— start of SUPPLIED DATA —

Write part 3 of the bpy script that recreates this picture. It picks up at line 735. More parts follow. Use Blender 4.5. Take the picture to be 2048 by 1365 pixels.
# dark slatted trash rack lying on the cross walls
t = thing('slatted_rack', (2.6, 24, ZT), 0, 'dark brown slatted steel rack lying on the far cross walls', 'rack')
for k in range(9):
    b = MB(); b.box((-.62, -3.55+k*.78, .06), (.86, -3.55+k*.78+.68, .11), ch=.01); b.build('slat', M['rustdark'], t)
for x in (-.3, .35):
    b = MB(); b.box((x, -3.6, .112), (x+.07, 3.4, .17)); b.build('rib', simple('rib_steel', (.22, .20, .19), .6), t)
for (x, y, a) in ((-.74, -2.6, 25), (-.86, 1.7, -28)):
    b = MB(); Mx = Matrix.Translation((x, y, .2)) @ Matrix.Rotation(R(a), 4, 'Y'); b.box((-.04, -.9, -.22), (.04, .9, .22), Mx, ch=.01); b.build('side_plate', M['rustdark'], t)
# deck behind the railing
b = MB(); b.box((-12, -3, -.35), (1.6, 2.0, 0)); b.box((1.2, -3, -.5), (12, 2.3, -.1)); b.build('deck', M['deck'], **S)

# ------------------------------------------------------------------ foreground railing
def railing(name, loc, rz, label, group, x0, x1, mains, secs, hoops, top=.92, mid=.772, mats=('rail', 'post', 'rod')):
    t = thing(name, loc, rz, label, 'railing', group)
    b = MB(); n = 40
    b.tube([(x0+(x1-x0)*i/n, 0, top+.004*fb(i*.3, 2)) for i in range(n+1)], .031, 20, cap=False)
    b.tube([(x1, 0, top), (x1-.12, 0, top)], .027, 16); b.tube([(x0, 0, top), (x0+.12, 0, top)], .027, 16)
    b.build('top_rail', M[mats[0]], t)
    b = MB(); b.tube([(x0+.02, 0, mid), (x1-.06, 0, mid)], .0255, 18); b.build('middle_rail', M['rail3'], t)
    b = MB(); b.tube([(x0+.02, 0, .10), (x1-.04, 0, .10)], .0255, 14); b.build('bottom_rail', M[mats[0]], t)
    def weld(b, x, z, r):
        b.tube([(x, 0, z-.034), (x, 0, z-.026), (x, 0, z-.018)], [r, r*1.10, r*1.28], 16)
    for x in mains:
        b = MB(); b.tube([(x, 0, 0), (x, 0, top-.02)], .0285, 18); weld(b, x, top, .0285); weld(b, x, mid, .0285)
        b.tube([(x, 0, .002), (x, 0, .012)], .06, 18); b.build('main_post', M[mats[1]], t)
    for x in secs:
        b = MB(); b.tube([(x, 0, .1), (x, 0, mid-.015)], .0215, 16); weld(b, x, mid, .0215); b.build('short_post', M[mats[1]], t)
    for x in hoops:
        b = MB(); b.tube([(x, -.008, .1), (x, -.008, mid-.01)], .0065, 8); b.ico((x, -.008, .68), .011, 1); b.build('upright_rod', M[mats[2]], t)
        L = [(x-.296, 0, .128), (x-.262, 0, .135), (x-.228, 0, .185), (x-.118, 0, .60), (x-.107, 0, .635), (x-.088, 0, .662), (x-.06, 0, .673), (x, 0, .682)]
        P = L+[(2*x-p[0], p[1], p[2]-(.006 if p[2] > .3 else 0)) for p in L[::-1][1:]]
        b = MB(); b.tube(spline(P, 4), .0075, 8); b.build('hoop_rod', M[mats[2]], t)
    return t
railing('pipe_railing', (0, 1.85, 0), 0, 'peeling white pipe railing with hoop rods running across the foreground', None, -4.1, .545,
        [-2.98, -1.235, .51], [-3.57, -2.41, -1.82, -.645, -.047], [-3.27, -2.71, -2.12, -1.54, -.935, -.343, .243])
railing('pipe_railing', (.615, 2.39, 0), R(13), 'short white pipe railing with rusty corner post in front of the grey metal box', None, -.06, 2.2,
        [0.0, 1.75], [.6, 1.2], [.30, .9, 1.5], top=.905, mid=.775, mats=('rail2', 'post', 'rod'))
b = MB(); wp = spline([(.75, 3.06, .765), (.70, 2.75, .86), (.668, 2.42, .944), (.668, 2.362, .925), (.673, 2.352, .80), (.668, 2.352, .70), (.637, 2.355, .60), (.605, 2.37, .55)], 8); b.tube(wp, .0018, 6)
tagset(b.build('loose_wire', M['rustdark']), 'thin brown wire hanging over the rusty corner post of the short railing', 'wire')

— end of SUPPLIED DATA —

* **WHAT TO DO**:
Repeat the material above exactly.

* **FULL ANSWER**:
Write part 3 of the bpy script that recreates this picture. It picks up at line 735. More parts follow. Use Blender 4.5. Take the picture to be 2048 by 1365 pixels.
# dark slatted trash rack lying on the cross walls
t = thing('slatted_rack', (2.6, 24, ZT), 0, 'dark brown slatted steel rack lying on the far cross walls', 'rack')
for k in range(9):
    b = MB(); b.box((-.62, -3.55+k*.78, .06), (.86, -3.55+k*.78+.68, .11), ch=.01); b.build('slat', M['rustdark'], t)
for x in (-.3, .35):
    b = MB(); b.box((x, -3.6, .112), (x+.07, 3.4, .17)); b.build('rib', simple('rib_steel', (.22, .20, .19), .6), t)
for (x, y, a) in ((-.74, -2.6, 25), (-.86, 1.7, -28)):
    b = MB(); Mx = Matrix.Translation((x, y, .2)) @ Matrix.Rotation(R(a), 4, 'Y'); b.box((-.04, -.9, -.22), (.04, .9, .22), Mx, ch=.01); b.build('side_plate', M['rustdark'], t)
# deck behind the railing
b = MB(); b.box((-12, -3, -.35), (1.6, 2.0, 0)); b.box((1.2, -3, -.5), (12, 2.3, -.1)); b.build('deck', M['deck'], **S)

# ------------------------------------------------------------------ foreground railing
def railing(name, loc, rz, label, group, x0, x1, mains, secs, hoops, top=.92, mid=.772, mats=('rail', 'post', 'rod')):
    t = thing(name, loc, rz, label, 'railing', group)
    b = MB(); n = 40
    b.tube([(x0+(x1-x0)*i/n, 0, top+.004*fb(i*.3, 2)) for i in range(n+1)], .031, 20, cap=False)
    b.tube([(x1, 0, top), (x1-.12, 0, top)], .027, 16); b.tube([(x0, 0, top), (x0+.12, 0, top)], .027, 16)
    b.build('top_rail', M[mats[0]], t)
    b = MB(); b.tube([(x0+.02, 0, mid), (x1-.06, 0, mid)], .0255, 18); b.build('middle_rail', M['rail3'], t)
    b = MB(); b.tube([(x0+.02, 0, .10), (x1-.04, 0, .10)], .0255, 14); b.build('bottom_rail', M[mats[0]], t)
    def weld(b, x, z, r):
        b.tube([(x, 0, z-.034), (x, 0, z-.026), (x, 0, z-.018)], [r, r*1.10, r*1.28], 16)
    for x in mains:
        b = MB(); b.tube([(x, 0, 0), (x, 0, top-.02)], .0285, 18); weld(b, x, top, .0285); weld(b, x, mid, .0285)
        b.tube([(x, 0, .002), (x, 0, .012)], .06, 18); b.build('main_post', M[mats[1]], t)
    for x in secs:
        b = MB(); b.tube([(x, 0, .1), (x, 0, mid-.015)], .0215, 16); weld(b, x, mid, .0215); b.build('short_post', M[mats[1]], t)
    for x in hoops:
        b = MB(); b.tube([(x, -.008, .1), (x, -.008, mid-.01)], .0065, 8); b.ico((x, -.008, .68), .011, 1); b.build('upright_rod', M[mats[2]], t)
        L = [(x-.296, 0, .128), (x-.262, 0, .135), (x-.228, 0, .185), (x-.118, 0, .60), (x-.107, 0, .635), (x-.088, 0, .662), (x-.06, 0, .673), (x, 0, .682)]
        P = L+[(2*x-p[0], p[1], p[2]-(.006 if p[2] > .3 else 0)) for p in L[::-1][1:]]
        b = MB(); b.tube(spline(P, 4), .0075, 8); b.build('hoop_rod', M[mats[2]], t)
    return t
railing('pipe_railing', (0, 1.85, 0), 0, 'peeling white pipe railing with hoop rods running across the foreground', None, -4.1, .545,
        [-2.98, -1.235, .51], [-3.57, -2.41, -1.82, -.645, -.047], [-3.27, -2.71, -2.12, -1.54, -.935, -.343, .243])
railing('pipe_railing', (.615, 2.39, 0), R(13), 'short white pipe railing with rusty corner post in front of the grey metal box', None, -.06, 2.2,
        [0.0, 1.75], [.6, 1.2], [.30, .9, 1.5], top=.905, mid=.775, mats=('rail2', 'post', 'rod'))
b = MB(); wp = spline([(.75, 3.06, .765), (.70, 2.75, .86), (.668, 2.42, .944), (.668, 2.362, .925), (.673, 2.352, .80), (.668, 2.352, .70), (.637, 2.355, .60), (.605, 2.37, .55)], 8); b.tube(wp, .0018, 6)
tagset(b.build('loose_wire', M['rustdark']), 'thin brown wire hanging over the rusty corner post of the short railing', 'wire')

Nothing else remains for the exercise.